"Ero diventato membro di quella che in quei giorni era una specie di massoneria, la massoneria dei cinefili, quelli che chiamavamo malati di cinema. Io ero uno degli insaziabili, uno di quelli che si siedono vicinissimi allo schermo. Perché ci mettevamo così vicino? Forse era perché volevamo ricevere le immagini per primi, quando erano ancora nuove, ancora fresche, prima che sfuggissero verso il fondo, scavalcando fila dopo fila, spettatore dopo spettatore, finché sfinite, ormai usate, grandi come un francobollo, non fossero ritornate nella cabina di proiezione. Forse lo schermo era veramente uno schermo.

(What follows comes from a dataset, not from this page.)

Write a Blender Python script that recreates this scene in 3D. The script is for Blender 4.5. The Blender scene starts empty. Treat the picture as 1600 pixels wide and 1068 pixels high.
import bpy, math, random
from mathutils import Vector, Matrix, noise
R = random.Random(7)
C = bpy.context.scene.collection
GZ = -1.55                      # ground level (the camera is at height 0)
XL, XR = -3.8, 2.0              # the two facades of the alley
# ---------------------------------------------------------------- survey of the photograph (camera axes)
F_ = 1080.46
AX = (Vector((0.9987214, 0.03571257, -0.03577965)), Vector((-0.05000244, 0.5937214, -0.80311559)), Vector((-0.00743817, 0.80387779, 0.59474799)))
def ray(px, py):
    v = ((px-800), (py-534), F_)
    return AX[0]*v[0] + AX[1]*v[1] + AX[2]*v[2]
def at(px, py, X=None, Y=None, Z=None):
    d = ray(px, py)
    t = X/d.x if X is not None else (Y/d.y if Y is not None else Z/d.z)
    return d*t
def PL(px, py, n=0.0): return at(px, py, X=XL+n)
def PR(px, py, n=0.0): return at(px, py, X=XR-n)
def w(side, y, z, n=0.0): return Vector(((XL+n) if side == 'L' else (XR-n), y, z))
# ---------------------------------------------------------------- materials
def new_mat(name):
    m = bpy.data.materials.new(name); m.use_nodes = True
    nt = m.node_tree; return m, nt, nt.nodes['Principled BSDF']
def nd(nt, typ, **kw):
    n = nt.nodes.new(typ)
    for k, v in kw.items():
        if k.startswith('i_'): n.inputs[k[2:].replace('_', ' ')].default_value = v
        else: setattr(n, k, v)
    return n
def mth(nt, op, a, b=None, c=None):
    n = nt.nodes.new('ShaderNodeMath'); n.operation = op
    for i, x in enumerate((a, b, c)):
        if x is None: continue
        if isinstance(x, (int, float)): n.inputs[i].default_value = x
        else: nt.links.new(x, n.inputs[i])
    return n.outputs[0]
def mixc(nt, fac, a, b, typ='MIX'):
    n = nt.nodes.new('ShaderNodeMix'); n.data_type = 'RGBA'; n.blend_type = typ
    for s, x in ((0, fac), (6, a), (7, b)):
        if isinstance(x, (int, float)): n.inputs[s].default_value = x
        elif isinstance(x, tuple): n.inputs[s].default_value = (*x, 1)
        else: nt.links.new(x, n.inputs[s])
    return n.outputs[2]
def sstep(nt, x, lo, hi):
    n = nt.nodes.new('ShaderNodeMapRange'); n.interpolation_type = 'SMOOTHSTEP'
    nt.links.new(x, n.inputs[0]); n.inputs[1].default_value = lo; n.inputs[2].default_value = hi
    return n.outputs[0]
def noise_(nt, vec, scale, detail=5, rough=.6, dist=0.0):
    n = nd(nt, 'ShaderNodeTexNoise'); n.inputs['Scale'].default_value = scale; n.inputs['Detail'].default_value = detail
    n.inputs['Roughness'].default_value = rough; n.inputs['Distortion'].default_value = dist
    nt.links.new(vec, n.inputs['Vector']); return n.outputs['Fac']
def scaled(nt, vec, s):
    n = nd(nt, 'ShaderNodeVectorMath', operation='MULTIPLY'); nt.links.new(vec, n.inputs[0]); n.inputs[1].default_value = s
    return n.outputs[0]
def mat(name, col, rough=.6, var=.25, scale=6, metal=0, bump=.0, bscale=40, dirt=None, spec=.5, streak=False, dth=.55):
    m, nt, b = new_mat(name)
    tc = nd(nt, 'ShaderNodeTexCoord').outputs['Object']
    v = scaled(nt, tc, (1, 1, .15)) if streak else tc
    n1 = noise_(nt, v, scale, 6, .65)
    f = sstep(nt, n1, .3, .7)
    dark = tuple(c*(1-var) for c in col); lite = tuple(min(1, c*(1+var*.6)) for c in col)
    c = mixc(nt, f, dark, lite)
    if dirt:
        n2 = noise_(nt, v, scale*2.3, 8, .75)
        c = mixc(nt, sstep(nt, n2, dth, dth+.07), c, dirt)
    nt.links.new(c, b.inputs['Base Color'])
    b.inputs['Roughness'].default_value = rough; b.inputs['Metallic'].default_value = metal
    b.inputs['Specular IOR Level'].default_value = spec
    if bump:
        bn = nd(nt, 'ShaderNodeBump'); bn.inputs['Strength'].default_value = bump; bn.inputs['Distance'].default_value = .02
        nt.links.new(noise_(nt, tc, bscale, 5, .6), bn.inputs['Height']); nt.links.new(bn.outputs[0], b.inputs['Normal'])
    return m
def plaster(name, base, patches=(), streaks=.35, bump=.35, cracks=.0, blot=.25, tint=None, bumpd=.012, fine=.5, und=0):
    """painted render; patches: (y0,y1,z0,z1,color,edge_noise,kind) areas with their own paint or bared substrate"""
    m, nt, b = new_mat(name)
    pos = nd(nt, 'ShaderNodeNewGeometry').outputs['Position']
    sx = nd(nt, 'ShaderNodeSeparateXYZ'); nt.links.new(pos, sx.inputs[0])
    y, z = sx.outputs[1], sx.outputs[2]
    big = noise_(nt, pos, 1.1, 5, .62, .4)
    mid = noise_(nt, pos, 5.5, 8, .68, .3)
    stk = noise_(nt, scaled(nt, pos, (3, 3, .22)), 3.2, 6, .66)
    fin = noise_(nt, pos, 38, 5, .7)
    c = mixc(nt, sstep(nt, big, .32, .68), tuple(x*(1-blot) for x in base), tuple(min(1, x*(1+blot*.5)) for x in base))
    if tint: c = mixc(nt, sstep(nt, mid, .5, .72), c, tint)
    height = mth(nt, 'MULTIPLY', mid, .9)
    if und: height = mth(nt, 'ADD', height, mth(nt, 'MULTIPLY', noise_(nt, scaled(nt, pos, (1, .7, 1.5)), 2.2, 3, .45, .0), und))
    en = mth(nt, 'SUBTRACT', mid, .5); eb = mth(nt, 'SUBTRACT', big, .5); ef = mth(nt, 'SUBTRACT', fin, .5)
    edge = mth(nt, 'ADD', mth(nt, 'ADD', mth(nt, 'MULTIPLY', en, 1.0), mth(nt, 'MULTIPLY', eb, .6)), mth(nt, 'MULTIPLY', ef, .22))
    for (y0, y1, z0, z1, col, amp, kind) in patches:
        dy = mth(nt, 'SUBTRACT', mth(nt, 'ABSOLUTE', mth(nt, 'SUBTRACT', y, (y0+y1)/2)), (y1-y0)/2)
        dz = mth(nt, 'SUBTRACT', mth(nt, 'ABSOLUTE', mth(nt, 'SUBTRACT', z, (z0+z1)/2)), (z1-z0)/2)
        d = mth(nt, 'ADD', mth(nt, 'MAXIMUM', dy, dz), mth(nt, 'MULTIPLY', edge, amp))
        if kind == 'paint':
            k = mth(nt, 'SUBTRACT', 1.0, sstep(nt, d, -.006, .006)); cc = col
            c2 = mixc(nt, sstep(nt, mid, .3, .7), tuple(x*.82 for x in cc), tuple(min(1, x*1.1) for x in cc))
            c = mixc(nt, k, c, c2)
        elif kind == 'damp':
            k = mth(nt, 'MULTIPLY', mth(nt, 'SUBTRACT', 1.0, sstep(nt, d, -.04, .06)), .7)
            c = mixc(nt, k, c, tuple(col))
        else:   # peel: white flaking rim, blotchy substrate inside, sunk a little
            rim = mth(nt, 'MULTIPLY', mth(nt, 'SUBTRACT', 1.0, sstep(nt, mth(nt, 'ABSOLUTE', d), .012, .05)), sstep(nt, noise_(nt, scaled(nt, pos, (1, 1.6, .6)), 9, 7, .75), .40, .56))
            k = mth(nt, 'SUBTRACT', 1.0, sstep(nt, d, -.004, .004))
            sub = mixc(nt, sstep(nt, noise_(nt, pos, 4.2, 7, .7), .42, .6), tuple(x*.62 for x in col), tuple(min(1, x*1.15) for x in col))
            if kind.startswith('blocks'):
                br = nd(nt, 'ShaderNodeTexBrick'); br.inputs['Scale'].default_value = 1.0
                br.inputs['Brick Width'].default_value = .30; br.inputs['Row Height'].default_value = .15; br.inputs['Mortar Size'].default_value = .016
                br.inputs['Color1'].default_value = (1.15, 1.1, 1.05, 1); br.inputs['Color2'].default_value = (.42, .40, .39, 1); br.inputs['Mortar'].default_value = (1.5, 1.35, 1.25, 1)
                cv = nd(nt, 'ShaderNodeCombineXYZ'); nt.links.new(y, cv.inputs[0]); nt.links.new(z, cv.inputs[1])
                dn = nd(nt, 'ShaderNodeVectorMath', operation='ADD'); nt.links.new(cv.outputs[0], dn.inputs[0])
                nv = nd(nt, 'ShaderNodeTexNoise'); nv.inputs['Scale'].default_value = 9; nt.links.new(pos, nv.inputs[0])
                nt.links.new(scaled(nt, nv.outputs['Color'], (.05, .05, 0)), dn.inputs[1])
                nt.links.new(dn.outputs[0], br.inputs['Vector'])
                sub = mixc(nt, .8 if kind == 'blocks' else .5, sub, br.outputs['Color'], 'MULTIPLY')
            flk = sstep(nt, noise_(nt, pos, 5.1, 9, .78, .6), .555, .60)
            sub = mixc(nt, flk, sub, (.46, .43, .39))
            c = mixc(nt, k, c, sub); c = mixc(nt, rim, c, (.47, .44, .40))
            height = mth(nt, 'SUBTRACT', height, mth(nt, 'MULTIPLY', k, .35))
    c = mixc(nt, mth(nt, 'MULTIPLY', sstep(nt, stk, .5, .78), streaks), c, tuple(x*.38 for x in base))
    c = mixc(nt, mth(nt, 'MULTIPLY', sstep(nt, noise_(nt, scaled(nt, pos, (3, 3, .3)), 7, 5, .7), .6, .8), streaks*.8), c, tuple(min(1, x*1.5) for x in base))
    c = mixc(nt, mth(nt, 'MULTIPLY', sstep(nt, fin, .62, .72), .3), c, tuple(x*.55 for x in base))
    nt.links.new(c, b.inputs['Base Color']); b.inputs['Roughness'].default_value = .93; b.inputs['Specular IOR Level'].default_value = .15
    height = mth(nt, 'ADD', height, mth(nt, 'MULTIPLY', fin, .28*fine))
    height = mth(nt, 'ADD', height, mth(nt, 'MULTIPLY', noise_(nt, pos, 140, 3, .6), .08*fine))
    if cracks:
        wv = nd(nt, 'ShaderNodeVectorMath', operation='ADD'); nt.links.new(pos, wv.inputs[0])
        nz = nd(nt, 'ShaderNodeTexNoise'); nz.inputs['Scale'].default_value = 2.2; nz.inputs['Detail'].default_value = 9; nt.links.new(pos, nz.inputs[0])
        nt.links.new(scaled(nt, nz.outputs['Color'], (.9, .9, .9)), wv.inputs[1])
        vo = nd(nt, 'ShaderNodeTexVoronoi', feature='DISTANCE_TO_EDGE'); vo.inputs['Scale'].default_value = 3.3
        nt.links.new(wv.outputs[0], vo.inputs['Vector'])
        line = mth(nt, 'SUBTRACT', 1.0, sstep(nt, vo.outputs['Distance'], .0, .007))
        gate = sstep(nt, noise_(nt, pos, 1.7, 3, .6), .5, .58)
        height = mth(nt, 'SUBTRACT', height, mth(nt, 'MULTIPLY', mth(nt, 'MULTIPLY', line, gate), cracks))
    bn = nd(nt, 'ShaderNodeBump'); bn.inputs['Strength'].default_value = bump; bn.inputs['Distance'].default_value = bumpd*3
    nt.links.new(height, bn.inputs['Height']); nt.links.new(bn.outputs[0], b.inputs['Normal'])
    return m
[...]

Schermava noi, dal mondo."

lunedì 30 aprile 2012

Taxi Driver


Regia: Martin Scorsese
Sceneggiatura: Paul Schrader
Usa 1976, durata: 113 minuti

Vincitore della Palma d’oro al festival di Cannes del 1976, Taxi Driver rappresenta una straordinaria mescolanza dei generi hollywoodiani.
Il protagonista è un personaggio ibrido, un eroe fallimentare in bilico tra il cowboy e il gangster. Il western e il noir si fondono.
Travis è un reduce del Vietnam, un individuo insignificante, estraneo ad una società di cui non conosce i meccanismi, che non riesce a comunicare mentre assorbe tutta la violenza della vita metropolitana. Un John Doe postmoderno.
L’incipit è una dichiarazione di poetica iperrealista: fumo, colori saturi e degrado; un’evidente qualità pittorica dell’immagine, che viaggia dall’ordinario a una dimensione onirica, irreale.
L’uso del rallenty contribuisce a questo gioco di confusione visiva simbolica.
La capacità iperrealista di Scorsese si esprime nei momenti più quotidiani e statici del film, come nella conversazione assurda e totalmente surreale fra i due tassisti: il collega di Travis cerca di dare una risposta ad una domanda che non gli è stata posta. Si tratta di un contatto privo di una vera comunicazione.
La sceneggiatura traduce il racconto in riflessione esistenziale. Ma è una riflessione che non riesce a non apparire paradossale rispetto al reale.
Tra le inquadrature prolungate che insistono sull’attore, una New York allucinata e allucinante fa da scenario a questa tensione tra salvazza e perdizione, a questa lenta e inesorabile discesa agli inferi.

In una parola: straniante
Citazione preferita: “Io ho sempre sentito il bisogno di avere uno scopo nella vita; non credo che uno possa dedicarsi solo a se stesso, al proprio benessere. Secondo me uno deve cercare di avvicinarsi alle altre persone.”
Voto: 9
                      

1 commento:

  1. Complimenti Marta, mi piace tantissimo la tua recensione! Io amo Scorsese, lo trovo geniale. Grazie per avermi ricordato questo film!